Me senté a esperar a mi amiga que llegó super emocionada y me recibió con un fuerte abrazo entre conversaciones cortadas por la emoción repitiendo el hecho de que no podíamos creer que, después de dos años, nos estábamos viendo de nuevo y en Amsterdam. La emoción continúo las dos horas que estuvimos ahí y que incluyeron a un amigo de ella que nos llevaría luego a una fiesta privada en un barco. Yo, claramente, muchas ganas de estar en un barco lleno de desconocidos en el medio de la lluviosa ciudad holandesa no tenía, pero ante la insistencia mi amiga, cedí.

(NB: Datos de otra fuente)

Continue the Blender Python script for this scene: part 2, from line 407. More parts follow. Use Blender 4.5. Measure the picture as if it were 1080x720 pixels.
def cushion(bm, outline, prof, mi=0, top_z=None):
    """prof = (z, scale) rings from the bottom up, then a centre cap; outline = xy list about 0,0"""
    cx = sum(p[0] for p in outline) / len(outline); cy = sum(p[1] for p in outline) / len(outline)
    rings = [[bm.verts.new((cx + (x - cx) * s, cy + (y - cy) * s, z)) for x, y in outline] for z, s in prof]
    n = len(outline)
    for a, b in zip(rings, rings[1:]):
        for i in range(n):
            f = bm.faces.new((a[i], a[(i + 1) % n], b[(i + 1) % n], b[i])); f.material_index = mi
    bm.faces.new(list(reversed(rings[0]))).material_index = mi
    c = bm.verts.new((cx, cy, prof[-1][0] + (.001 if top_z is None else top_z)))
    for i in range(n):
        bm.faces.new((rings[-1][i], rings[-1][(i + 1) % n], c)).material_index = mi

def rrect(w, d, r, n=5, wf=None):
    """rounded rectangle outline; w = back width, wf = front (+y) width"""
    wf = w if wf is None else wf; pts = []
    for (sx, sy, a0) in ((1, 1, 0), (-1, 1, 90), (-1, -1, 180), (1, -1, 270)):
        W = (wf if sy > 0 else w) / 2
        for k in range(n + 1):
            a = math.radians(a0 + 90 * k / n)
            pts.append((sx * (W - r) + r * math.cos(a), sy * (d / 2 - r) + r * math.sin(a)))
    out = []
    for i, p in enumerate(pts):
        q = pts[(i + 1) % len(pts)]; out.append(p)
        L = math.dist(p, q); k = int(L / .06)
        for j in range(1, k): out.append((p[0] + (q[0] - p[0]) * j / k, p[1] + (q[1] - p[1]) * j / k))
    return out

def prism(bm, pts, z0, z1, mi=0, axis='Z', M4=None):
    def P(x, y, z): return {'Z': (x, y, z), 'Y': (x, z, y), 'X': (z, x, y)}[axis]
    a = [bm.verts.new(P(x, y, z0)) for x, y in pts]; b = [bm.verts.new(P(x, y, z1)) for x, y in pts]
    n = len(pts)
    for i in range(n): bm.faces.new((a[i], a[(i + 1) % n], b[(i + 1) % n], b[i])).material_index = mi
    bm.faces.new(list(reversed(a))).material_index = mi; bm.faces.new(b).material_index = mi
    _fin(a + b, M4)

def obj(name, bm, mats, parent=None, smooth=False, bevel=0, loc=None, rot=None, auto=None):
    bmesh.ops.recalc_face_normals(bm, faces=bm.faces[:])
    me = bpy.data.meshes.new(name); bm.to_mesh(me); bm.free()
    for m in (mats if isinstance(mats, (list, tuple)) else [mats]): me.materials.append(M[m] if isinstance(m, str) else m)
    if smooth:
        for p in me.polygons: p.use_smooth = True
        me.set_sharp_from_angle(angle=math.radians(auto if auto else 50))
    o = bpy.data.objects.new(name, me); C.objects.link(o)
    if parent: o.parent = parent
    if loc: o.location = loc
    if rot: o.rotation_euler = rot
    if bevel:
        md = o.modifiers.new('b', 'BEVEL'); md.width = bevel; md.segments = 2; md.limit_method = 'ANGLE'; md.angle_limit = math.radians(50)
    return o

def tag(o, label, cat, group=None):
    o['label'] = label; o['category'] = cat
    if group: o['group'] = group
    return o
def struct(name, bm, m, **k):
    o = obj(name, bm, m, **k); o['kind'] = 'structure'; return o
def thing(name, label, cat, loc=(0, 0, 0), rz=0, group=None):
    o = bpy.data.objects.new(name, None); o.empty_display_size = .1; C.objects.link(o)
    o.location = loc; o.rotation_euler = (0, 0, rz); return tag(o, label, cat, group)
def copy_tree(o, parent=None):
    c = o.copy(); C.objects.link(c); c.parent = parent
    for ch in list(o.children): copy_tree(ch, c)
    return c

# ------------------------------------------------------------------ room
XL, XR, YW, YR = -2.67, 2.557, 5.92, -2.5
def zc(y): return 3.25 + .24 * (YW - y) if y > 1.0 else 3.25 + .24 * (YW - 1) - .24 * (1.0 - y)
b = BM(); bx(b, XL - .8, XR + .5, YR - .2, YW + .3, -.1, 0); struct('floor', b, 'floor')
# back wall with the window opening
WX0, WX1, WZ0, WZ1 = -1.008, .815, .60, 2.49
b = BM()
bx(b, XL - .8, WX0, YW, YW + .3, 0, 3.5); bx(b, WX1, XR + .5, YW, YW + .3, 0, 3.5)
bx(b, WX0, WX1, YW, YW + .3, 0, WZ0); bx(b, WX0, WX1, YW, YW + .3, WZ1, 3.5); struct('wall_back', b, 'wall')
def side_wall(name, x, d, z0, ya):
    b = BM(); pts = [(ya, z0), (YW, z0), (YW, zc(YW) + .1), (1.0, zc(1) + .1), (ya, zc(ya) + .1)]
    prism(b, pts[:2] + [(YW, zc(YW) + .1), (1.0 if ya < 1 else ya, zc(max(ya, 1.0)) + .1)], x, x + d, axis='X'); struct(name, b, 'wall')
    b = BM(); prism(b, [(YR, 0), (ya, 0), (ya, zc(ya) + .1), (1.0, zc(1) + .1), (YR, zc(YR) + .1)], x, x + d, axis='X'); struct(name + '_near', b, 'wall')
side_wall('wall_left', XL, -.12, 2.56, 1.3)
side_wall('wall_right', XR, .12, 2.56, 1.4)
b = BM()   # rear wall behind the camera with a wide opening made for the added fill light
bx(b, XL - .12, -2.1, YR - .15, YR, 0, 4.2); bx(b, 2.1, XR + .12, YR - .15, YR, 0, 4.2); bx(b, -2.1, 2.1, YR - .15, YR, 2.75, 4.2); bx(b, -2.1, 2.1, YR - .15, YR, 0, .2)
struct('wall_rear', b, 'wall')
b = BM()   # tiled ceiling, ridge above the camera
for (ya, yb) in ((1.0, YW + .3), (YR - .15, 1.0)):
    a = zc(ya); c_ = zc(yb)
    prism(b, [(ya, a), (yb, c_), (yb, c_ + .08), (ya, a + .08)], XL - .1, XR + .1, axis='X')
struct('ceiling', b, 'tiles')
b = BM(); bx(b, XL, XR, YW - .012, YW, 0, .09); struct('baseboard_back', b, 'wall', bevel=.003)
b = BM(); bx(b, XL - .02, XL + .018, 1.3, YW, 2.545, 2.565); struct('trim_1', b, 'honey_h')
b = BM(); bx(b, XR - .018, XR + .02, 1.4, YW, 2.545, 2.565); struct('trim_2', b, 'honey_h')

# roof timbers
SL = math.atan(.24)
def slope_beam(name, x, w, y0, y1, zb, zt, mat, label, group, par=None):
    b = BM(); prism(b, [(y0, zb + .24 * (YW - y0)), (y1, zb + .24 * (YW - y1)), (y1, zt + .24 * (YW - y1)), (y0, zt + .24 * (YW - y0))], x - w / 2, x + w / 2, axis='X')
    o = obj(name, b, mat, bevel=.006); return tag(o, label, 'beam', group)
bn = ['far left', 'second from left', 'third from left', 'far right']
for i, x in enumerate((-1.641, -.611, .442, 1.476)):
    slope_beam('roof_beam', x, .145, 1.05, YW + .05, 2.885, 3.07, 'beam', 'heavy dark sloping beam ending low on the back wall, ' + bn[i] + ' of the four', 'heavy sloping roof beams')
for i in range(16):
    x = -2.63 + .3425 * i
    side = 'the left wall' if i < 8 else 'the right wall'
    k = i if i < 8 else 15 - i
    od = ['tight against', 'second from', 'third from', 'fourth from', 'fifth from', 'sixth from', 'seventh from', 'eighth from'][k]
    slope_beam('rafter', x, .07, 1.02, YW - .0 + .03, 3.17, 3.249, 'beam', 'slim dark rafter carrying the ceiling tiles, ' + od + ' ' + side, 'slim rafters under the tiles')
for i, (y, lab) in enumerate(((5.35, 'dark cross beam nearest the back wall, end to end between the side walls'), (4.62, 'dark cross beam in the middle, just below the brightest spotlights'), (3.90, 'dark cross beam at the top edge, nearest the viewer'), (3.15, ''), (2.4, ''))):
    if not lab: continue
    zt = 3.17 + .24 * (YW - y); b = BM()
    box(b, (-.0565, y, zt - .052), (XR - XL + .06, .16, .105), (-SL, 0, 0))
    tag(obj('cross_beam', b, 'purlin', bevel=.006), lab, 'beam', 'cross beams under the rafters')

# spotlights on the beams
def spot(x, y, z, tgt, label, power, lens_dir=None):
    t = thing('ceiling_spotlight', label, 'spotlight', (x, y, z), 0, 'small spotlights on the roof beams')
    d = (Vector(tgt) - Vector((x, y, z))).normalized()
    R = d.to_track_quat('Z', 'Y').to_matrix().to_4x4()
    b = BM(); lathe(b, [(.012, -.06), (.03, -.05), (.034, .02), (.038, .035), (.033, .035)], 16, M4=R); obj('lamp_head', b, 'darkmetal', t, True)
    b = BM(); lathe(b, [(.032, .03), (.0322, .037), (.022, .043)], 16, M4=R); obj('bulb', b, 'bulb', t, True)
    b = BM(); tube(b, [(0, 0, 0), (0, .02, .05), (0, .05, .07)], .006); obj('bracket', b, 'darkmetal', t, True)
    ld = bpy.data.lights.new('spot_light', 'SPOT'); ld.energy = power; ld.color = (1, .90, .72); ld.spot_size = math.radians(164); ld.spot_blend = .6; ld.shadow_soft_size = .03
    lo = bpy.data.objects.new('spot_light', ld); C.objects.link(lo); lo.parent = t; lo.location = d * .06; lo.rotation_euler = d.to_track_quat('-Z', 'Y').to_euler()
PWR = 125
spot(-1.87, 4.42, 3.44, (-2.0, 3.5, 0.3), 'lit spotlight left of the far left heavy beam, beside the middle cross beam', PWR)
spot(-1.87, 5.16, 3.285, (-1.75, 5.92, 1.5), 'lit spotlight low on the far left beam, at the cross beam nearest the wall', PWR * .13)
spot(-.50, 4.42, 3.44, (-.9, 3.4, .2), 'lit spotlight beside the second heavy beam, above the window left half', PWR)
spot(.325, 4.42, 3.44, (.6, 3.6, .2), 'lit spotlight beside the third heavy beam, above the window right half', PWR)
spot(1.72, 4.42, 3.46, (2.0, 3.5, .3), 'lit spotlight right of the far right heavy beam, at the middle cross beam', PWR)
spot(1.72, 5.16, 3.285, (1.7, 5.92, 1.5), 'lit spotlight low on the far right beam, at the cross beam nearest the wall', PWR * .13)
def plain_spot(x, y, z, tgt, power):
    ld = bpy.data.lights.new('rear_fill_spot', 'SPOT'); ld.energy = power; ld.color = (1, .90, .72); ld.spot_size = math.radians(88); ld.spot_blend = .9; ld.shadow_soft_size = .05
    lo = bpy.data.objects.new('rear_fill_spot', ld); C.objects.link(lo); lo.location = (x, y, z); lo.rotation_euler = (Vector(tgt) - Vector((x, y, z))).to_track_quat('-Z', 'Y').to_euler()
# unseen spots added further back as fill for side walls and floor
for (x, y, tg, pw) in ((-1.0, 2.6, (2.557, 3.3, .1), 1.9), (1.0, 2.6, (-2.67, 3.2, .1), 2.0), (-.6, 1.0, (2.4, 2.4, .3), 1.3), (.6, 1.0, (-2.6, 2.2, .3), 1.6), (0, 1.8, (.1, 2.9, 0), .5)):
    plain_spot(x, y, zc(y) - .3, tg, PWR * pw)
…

Primero fuimos a la casa de un amigo de su amigo, un alemán que vivió muchos años en Asia y que hacía pocas semanas había comprado ese departamento inmenso cerca del centro de Amsterdam. No sabía si reír o llorar ante el hecho de que su baño era casi tan grande como la totalidad de mi estudio en París. Nos quedamos un rato tomando algo, intercambiando historias de viajes. Para cuando fue el momento de salir a la fiesta, yo ya estába más bien lista para irme a la cama, pero Hanna no iba a dejarme ir y por otro lado tenía que vivir la experiencia de estar en esa ciudad con locales.
Nos subimos al metro con dirección al norte de Amsterdam y caminamos unos 10 minutos bajo la lluvia antes de llegar al bote de la fiesta. Cuando llegamos tuvimos que meternos entre el barro para subir al mismo, algo que a mí ya me hizo entrar en pánico y que requirió tres personas ayudándome a bajar la rampa. Una vez arriba, nos pintaron las caras con pintura fluorescente y no paró de llegar gente con tragos en la mano que se sometía ante el mismo ritual de pintura facial en su arribo. Para nuestra sorpresa habían personas de todos lados: hablamos con chicas de italia, había locales, había gente de acá, de allá. Todos hablando un inglés fluido, tomando, divirtiéndose.
Alrededor de las 11.30 pm resolvimos que íbamos a intentar agarrar el último metro dirección al Red Lights District, y eso hicimos. Caminamos de nuevo los 10 minutos bajo la lluvia hacia la estación y recordando el recorrido de memoria. Agarramos el metro y, obviamente, nos bajamos en el lugar incorrecto. Preguntamos a un par de personas, caminamos más bajo la lluvia, nos metimos a otro metro y terminamos llegando a destino. Para cuando estábamos ahí, la lluvia y el viento eran tan fuertes que la idea más sensata era intentar volver al otro día. En ese escenario, esperamos un Uber por aproximadamente media hora hasta que finalmente llegamos cada una a su cama para escaparle a la fría Amsterdam.